Sunday, November 04, 2007

Politics, as Usual (Or, What I'm Doing With My Sunday Morning To Take My Mind Off The Cigarettes I Really Want to be Smoking Right Now)

Yeah, so I quit last week with the help of Chantix. It's at once easier and harder than I thought it would be. Harder in the abstract (unless I'm actively reading something that really interests me, cigarettes are basically all I've been thinking about for the past week), easier in practice (when I'm hanging out with smokers, I have no problem declining a smoke--this is because Chantix works by blocking the pleasure-receptors in the brain that nicotine hooks on to. Basically, smoking right now gives me absolutely no pleasure or rush. It's just mechanical--inhaling smoke and blowing it out, which, when you get right down to it, is a gross waste of time, no? But don't get me wrong. I'm incredibly annoyed at this drug for working.) So, I'm going to write a little about politics right now, something I've been avoiding since moving to Iowa; the air has bascially been thick with it since last spring. The Eastern Iowa Gazette, where I had my brief but wonderful obituary-writing stint this summer, had a huge front page story last week headlined (I'm paraphrasing) "Okay, Everyone Is Really Sick of Politics Right Now."

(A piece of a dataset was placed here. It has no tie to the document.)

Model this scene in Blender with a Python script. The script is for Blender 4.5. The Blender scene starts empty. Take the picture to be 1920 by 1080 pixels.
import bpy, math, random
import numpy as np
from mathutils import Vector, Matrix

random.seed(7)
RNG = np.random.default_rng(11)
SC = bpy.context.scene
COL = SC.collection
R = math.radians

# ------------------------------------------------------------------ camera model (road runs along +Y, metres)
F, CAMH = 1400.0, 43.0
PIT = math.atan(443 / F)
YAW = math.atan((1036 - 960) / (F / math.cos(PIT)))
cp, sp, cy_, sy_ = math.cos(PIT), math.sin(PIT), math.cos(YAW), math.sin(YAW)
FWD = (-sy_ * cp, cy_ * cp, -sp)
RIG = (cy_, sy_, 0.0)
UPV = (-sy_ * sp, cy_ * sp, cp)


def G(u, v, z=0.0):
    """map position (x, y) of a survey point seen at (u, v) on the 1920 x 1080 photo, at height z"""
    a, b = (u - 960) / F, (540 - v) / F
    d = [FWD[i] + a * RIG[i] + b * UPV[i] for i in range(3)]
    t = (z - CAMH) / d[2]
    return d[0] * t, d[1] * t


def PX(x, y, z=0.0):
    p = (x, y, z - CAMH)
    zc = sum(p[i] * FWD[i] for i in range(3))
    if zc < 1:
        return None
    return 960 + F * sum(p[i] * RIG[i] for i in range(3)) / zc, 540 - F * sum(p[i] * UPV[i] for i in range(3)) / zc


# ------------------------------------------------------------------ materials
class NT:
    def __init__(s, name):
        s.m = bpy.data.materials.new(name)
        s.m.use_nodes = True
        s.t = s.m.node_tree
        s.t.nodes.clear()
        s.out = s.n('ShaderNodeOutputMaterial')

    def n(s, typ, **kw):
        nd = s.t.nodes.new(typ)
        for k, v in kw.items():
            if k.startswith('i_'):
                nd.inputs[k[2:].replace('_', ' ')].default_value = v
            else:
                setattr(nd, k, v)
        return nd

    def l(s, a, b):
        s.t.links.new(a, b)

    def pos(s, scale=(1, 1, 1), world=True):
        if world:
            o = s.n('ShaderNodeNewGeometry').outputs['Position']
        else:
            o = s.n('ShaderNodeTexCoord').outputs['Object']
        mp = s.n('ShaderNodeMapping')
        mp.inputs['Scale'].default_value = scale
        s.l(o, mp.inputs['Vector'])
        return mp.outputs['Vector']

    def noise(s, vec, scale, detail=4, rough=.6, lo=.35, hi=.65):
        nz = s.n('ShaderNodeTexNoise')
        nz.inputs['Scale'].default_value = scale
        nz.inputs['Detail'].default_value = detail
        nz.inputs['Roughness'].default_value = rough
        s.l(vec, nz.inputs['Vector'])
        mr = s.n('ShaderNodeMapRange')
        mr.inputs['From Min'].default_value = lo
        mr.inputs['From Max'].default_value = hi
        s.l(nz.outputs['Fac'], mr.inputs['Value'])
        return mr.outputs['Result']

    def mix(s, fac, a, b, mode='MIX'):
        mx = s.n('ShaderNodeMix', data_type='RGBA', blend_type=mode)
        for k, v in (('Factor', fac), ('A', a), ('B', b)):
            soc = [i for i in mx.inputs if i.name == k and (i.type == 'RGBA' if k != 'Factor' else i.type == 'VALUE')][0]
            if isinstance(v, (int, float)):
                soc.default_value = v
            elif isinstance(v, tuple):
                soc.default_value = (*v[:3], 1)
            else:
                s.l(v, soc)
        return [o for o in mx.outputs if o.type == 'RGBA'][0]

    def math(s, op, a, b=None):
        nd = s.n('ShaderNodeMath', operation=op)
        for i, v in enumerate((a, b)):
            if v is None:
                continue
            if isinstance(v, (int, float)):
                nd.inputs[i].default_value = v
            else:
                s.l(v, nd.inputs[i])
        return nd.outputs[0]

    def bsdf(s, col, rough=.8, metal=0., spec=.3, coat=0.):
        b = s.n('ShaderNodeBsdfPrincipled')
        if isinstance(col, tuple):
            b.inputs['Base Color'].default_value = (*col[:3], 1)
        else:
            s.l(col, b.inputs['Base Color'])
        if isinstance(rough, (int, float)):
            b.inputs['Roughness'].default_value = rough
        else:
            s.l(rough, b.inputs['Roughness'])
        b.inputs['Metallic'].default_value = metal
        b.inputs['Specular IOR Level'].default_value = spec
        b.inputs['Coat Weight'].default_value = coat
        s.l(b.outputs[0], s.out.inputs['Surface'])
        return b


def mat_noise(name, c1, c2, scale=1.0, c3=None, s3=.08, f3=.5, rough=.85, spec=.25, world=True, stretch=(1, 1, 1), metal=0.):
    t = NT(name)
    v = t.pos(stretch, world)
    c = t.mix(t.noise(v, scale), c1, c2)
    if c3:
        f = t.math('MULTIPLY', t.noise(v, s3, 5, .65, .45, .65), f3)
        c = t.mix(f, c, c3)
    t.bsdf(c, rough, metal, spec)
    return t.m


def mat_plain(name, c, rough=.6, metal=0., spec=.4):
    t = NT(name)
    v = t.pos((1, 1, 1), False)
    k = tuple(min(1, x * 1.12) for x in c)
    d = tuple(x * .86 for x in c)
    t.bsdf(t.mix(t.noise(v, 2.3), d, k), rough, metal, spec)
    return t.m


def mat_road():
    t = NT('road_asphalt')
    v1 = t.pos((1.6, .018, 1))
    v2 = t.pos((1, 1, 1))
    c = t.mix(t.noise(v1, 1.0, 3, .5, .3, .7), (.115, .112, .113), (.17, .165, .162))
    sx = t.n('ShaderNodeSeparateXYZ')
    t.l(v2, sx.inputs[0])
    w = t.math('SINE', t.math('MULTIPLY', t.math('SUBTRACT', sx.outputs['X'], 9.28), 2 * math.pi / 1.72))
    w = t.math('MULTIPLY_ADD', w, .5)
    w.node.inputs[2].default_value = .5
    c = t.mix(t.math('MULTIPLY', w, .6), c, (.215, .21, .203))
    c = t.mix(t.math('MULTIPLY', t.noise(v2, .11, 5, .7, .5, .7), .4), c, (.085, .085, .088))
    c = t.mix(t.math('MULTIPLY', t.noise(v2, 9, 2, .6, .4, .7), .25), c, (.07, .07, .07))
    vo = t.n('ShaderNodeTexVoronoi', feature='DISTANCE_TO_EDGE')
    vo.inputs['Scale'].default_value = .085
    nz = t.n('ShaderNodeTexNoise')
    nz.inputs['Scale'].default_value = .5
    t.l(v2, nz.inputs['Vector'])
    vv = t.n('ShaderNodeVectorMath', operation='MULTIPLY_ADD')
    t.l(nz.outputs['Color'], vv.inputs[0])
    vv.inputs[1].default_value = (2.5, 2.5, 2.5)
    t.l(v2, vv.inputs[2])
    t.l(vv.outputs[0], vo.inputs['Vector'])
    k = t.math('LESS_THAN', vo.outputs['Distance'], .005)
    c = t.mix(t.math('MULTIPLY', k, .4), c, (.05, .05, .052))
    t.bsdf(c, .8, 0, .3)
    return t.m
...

I don't know what the campaigns are like in the rest of the country (or even in the rest of Iowa--there seem to be a lot of Ron Paul supporters in Des Moines. WTF, Des Moines?) but blue Johnson County is and has been for awhile, in the grips of campaign madness, mostly of the Democrats variety. And though John Edwards seems to be around all the time (here again on Monday to talk about foreign policy) the race locally and nationally is undoubtedly Clinton v. Obama. In fact, with our human love of binary opposites, I really could not envision the race for the Dem. candidate to boil down to any but these two. They are, of course, superfically opposites: a black man, a white woman; an urban community organizer, a wealthy suburban commuter. And certainly of all the Dem. candidates, they have already become iconic--more than the sum of their political parts in the public eye. I would venture to say that even Giuliani, the most iconic of the Rep. candidates, does not have the cult-of-personality pull of these two. Even in the politcally irrelevent University of Iowa homecoming parade, the Clinton and Obama parade blocks were the largest and most vocal.

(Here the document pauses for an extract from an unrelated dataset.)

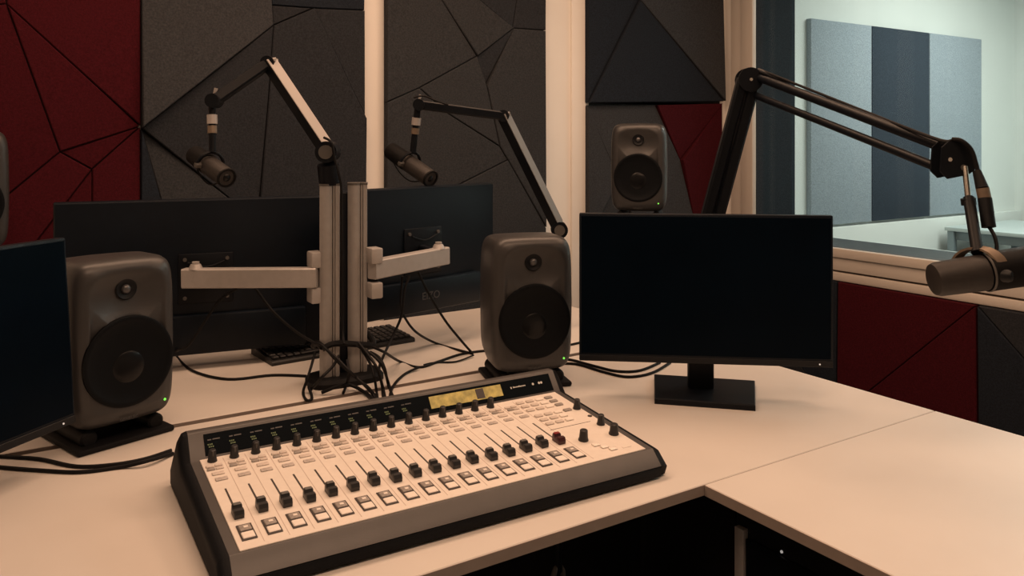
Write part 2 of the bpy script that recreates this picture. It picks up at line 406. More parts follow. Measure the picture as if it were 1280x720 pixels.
part('modesty_panel', box(BM(), (-.85 - DX, 1.24 - DY, .06), (1.10 - DX, 1.258 - DY, DESK - DT)), 'black', dk)
part('modesty_panel', box(BM(), (1.112 - DX, 1.002 - DY, .06), (1.128 - DX, 1.258 - DY, DESK - DT)), 'rubber', dk)
for x, y in [(-.85, 2.4), (1.65, 2.4), (1.65, .25), (-.85, 1.4)]:
    part('leg', box(BM(), (x - DX - .03, y - DY - .03, 0), (x - DX + .03, y - DY + .03, DESK - DT), .004), 'matte', dk)
rk = thing('equipment_rack', 'black equipment rack with a silver rail under the right desk wing', 'rack', (1.40, .60, 0))
part('case', box(BM(), (-.29, -.40, .03), (.30, .40, DESK - DT - .015), .004), 'black', rk)
part('rack_rail', box(BM(), (-.302, .372, .04), (-.29, .392, .662), .001), 'alu', rk)
part('rack_rail', box(BM(), (-.302, -.392, .04), (-.29, -.372, .662), .001), 'alu', rk)
part('status_light', rod(BM(), (-.289, .30, .653), (-.2915, .30, .653), .0024), 'wled', rk)
for k in range(5):
    u = part('rack_unit', box(BM(), (-.299, -.37, .06 + k * .12), (-.29, .37, .168 + k * .12), .002), 'matte', rk)
    part('status_light', rod(BM(), (-.2992, .30, .112 + k * .12), (-.302, .30, .112 + k * .12), .0022), 'dtxt', u)
    for s in (-.33, .33): part('knob', rod(BM(), (-.299, s, .112 + k * .12), (-.306, s, .112 + k * .12), .008), 'black', u)
hp = thing('headphones', 'black rounded headphones hanging under the desk front edge', 'headphones', at(697, 707, 1.30) - Vector((0, 0, .16)), 20)
hz = .16
part('headband', tube(BM(), [(-.014, 0, .02), (-.0155, 0, hz - .03), (-.010, 0, hz - .008), (0, 0, hz), (.010, 0, hz - .008), (.0155, 0, hz - .03), (.014, 0, .02)], .0045), 'alud', hp)  # paler than black: a faint highlight put into its colour
for s in (-1, 1): part('ear_cup', lathe(BM(), (s * .012, 0, 0), (s, 0, 0), [(0, .030), (.004, .036), (.014, .036), (.019, .030)]), 'rubber', hp)
part('hook', box(BM(), (-.006, -.006, hz - .0115), (.006, .006, DESK - DT - hp.location.z), .002), 'matte', hp)

# ================================================================== MIXING CONSOLE
co = thing('mixing_console', 'grey broadcast mixing console with black faders and pale faceplate on desk', 'mixing console', (.633, 1.10, DESK), -1.7)
prof = [(-.014, .0185), (-.0195, .0225), (.003, .0455), (.005, .046), (.297, .0700), (.3245, .1065), (.327, .108), (.342, .108), (.346, .105), (.402, .034), (.400, .018)]
part('body', prism_x(BM(), prof, -.366, .366), 'body', co)
def cheek(s):
    sec = []
    for t, dz, dy in ((0, 1, 0), (.45, .975, .0), (.85, .86, .003), (1, .72, .008)):
        ym = .19
        sec.append([(s * (.3662 + .0165 * t), ym + (y - ym) * (1 - dy * 2.5), .004 + (z - .004) * dz if z > .02 else .004) for y, z in [(-.012, .004)] + prof + [(.398, .004)]])
    return ring_loft(BM(), sec)
for s in (-1, 1): part('side_cheek', cheek(s), 'cheek', co)
part('base_tray', box(BM(), (-.3655, -.021, .004), (.3655, .398, .0215), .003), 'cheek', co)
for x in (-.33, .33):
    for y in (.02, .36): part('foot', rod(BM(), (x, y, 0), (x, y, .004), .012), 'rubber', co)
SL = math.atan2(.024, .292)
def pz(y): return .046 + (y - .005) * .024 / .292
def on_panel(name, me, x, y, par=co, dz=0.): return put(name, me, par, (x, y, pz(y) + dz), (SL, 0, 0))
PX0, PX1 = -.352, .352
bm = BM(); box(bm, (PX0, -.1455, -.001), (PX1, .1455, .0018), .0006, 1)
fp = on_panel('faceplate', mesh('faceplate', bm, 'panel'), 0, .1515)
T = .0018
CH = [-.3345 + .0350 * i for i in range(17)]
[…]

But back to binaries: Clinton and Obama have risen to this status perhaps precisely because they've had each other to play off and answer to in debates. While they are surface opposites, they are also ideological opposites (or at least that's what the media would have us believe, and because it's the media asking the questions and writing the stories, this opposition is what's come to pass--certainly Obama and Clinton have similar opinions about most political issues, compared to, say, either one of them vs. Kucinich). In the NYTimes Magazine today, there is an interesting article, written mostly from the Obama side, that supports the simplification of these ideological differences and comes up with this:

Clinton = old school
Obama = new school
Clinton = cynicism
Obama = idealism
Clinton = experience
Obama = inexperience
and, perhaps the simplest of all:
Clinton = fear
Obama = hope.

I mean HOPE is literally one of Obama's campaign posters. But fear...fear rings of Bush and Cheyney. Is Clinton riding our post-9/11 fear? I don't think so. The NYT Mag article points out that she answers questions about war and terrorism in the ways that you'd expect most seasoned campaigning politicians to: with acceptable test-driven rhetoric and careful fence-sitting. Obama, however, is exciting because he dares to say Yes and No. No, I wouldn't use nuclear weapons on Pakistan. Yes, I would meet with leaders of unfriendly nations in the first year of my presidency.

Anyway, I'm rambling (too much coffee this morning) and probably stating the obvious (as I try to keep my fingers typing to distract me from pulling a smoke from the pack a neighbor left sitting on our porch last night) but I really think what this race for the Dem. contender will come down to is not whether people would rather vote for a white woman or a black man, but whether people will vote for someone who is saying the reassuring politician-type things they've been hearing all their lives, or take a chance on someone who seems to have a different outlook. I don't want to overstate this or make it sound so dramatic, but it will, ultimately, be a race about the ideological future of this country, possibly for generations to come. With civilians making no sacrifices during the Iraq War, we're never going to see an organized effort to influence the government through protest or grass roots organizing--there just isn't an incentive for most people, sad as that is to say. Therefore, unfortunately, a change in foreign and domestic policy will have to come from the top, and will only happen if someone is elected who has no stake in the old wars, isn't tied to old financial scandals and lobbies contrary to their stated political beliefs, someone whose "inexperience" may be the only hope for a nation that seems to be slipping day-by-day into an economic and diplomatic abyss.

So anyway, I guess you know who I'm voting for now in the caucuses. Read that NYT article! It's good.